Little did he know then that some years later that young lad became Adult World Highland Dancing Champion at Cowal Gathering, performed in theatres, on television and in stage shows and cabarets around the world, and many years later was Highland Dance Director of the famous Royal Edinburgh Military Tattoo for over 20 years.

My favourite story of Dr Mac was his reply to a proposal that the SNP should make available a lifetime membership. He said simply that members should have to renew their loyalty to the cause and the current SNP policies on an annual basis with the appropriate subscription, and that was not something which could be done on a lifetime membership.

Although he died back in 1998 it was only relatively recently that his ever present wife, Leila, passed away without fanfare or ceremony.

I have many memories of Dr Mac and Leila with the very strong Stirling branch team of councillors and volunteers at meetings, campaign sessions and ceilidhs in the Stirling SNP HQ upstairs in Orchard Place, long before the new Thistle Centre was built. Visitors to the “Top of the Town” area of Stirling will be unaware that most of the traditional-style rebuilding and renovations in that area were as a result of Dr Mac and his Stirling Council SNP colleagues.

I can claim to have been an SNP member since way back in the 1950s but due to extensive travelling around the UK and overseas, sorry Dr Mac, I don’t think I managed to pay my subscription EVERY year.

Billy Forsyth
Bridge of Allan

I WAS interested to read Clare Adamson’s letter in Monday’s edition about Dr Robert McIntyre.

The Motherwell seat won by McIntyre in 1945 was once held by Rev James Barr (Independent Labour Party), who was my great great grandfather and was one of the earliest campaigners for Scottish Home Rule. In 1927 Barr attempted to pass a Scottish Home Rule bill through the House of Commons, the failure of which led to a change of mood in Scotland and the early formation of the SNP. Later Rev James Barr left Motherwell and became the MP for Coatbridge. It was during this time Dr Robert McIntyre was elected to the Motherwell seat, becoming Scotland’s first SNP MP.

Upon arriving at the House of Commons McIntyre refused the traditional sponsorship which allowed new MPs to take their seats. He was asked to go away and think things over, and the next day he accepted, under protest, the sponsorship of Rev James Barr. I imagine there must have been a deal of sympathy between them, not only because of the Motherwell connection but because they were the two most prominent advocates of Scottish self-government in the House of Commons at that time.

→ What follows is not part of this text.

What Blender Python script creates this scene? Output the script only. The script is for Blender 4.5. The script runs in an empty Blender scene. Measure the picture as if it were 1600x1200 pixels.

At one stage Rev James Barr was asked to join the National Party but refused, believing he was on the cusp of delivering Scottish Home Rule with the help of his party. Sadly his Labour colleagues proved uninterested, and a Scottish Parliament was only delivered 50 years after his death.

Andrew Barr

I VERY much enjoyed the letter by Clare Adamson MSP. I knew Robert McIntyre quite well, in the sixties, as at that time the SNP was very much smaller than it is now, and I recall one tale he told me about the Motherwell by-election. At one of the public meeting he was asked by a heckler: “Will the candidate get peyed?” He explained that he would not – he was a doctor – to which the response was “Weel, hoo can we expect the candidate tae look efter oor affairs when he clearly canna look efter his ain?”

Robert would be very proud of where the SNP is today – not yet independent but not far off.

Jim Lynch

HURRAH for Carolyn Leckie for reminding us that Marx’s class analysis is very much relevant in the era of neoliberalism and government-enforced austerity economics (If the class war is over, it’s because the rich won, May 14).

The connection between class and inequality was further highlighted this week by reports that a decade after the capitalist class caused the global financial crisis, the wages of the working class are worth £24 a week less than in 2008. Frontline British workers are suffering the worst pay squeeze since 1818 – coincidently the year of Karl Marx’s birth.